Anky tells her great-grandson about their life as Hutterites, but his mother has been oblivious until now, which only amplifies Luka’s need to know more. In her hometown, Luka sees many people from her past she wants to forget. Earl, now happily married, was her childhood crush.
Luka’s quest to find her mother, Lark, who left her and her sister Connie at their grandma’s house when they were eight, is met with tight lips from the townspeople. Still, she is determined to investigate her background and discover why her mother abandoned her and then vanished while she was living in Vancouver. Luka shares flashbacks from her life in Vancouver, but only really makes progress when she hires detective Andrew Rockmore.
“Over the years in Vancouver, her absence subsided to a dull ache. Now, back on the prairie where her presence is so vivid, the loss of her feels like a tidal wave,” Luka says.
When Anky dies, she leaves Luka and Connie the farm, some money, and her diary. To find answers, Luka reads the harsh truths of Anky’s life, including when she was raped at Danceland and fell pregnant with Luka’s mother. The diary gives us a clearer picture of Anky’s life and a glimpse of Lark’s childhood and battle with bipolar disorder. As she reads on, Luka questions her own sanity as well as her son’s future.
Hobsbawn-Smith tells Luka’s story of progress, regret, growth, and acceptance in a disarmingly poetic voice: “I feel the wings of my community settle in around me as I burrow a nest into the couch and resume reading.” As Luka tries to break the chains of generational trauma, she is bittersweet, still wrestling with her haunting past.
As a Hutterite, Hobsbawn-Smith infuses each sentence with her love for her culture, food, clothing, and gardens. She offers hope that broken relationships will heal, and emotional pain will subside with time and understanding. Readers may begin the book convinced of the cast’s otherness, but gradually they see this world through the eyes of a marginalized and neurodivergent person with desires not so different than their own.

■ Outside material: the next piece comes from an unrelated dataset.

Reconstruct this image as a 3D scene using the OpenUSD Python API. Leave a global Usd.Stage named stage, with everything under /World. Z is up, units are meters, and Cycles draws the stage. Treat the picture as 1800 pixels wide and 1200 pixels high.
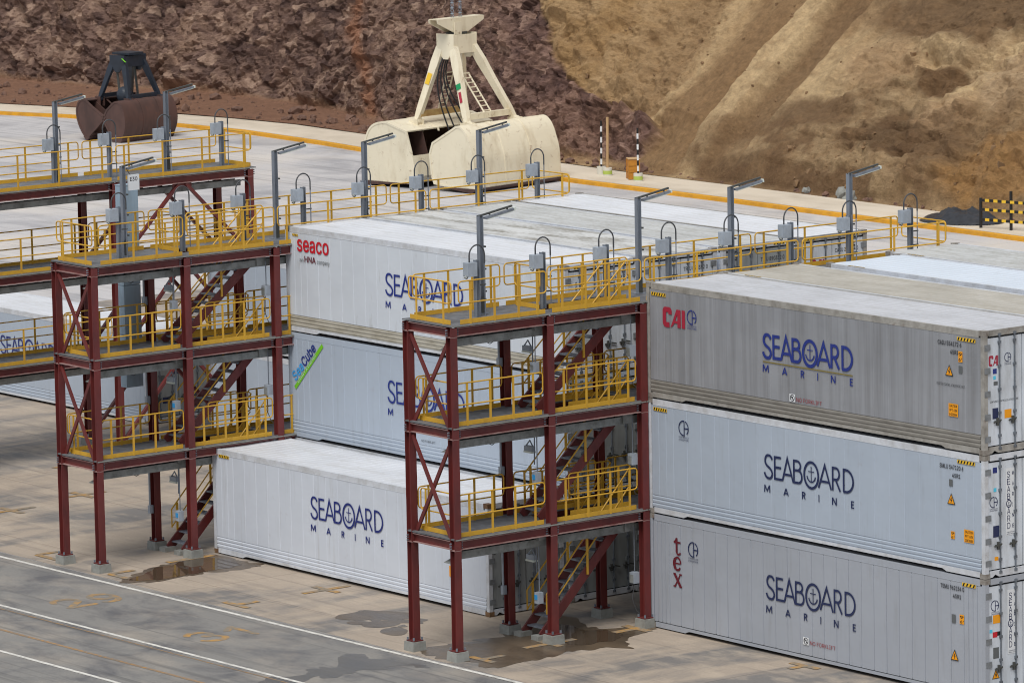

Hobsbawn-Smith’s award-winning poetry, essays, and short fiction have been published across countries including Canada, the US, and Scotland. She earned her MFA in Writing and her MA in English Lit at the University of Saskatchewan. Her debut poetry collection, Wildness Rushing In, was a finalist for Book of the Year and Best Poetry Collection at the Saskatchewan Book Awards. 2015. She served as the 35th Writer-in-Residence at Saskatoon Public Library in 2015 and published What Can’t Be Undone that same year. Published in 2021, Bread & Water won the Saskatchewan non-fiction book prize. This spring, Hobsbawn-Smith released her new poetry collection, Among the Untamed.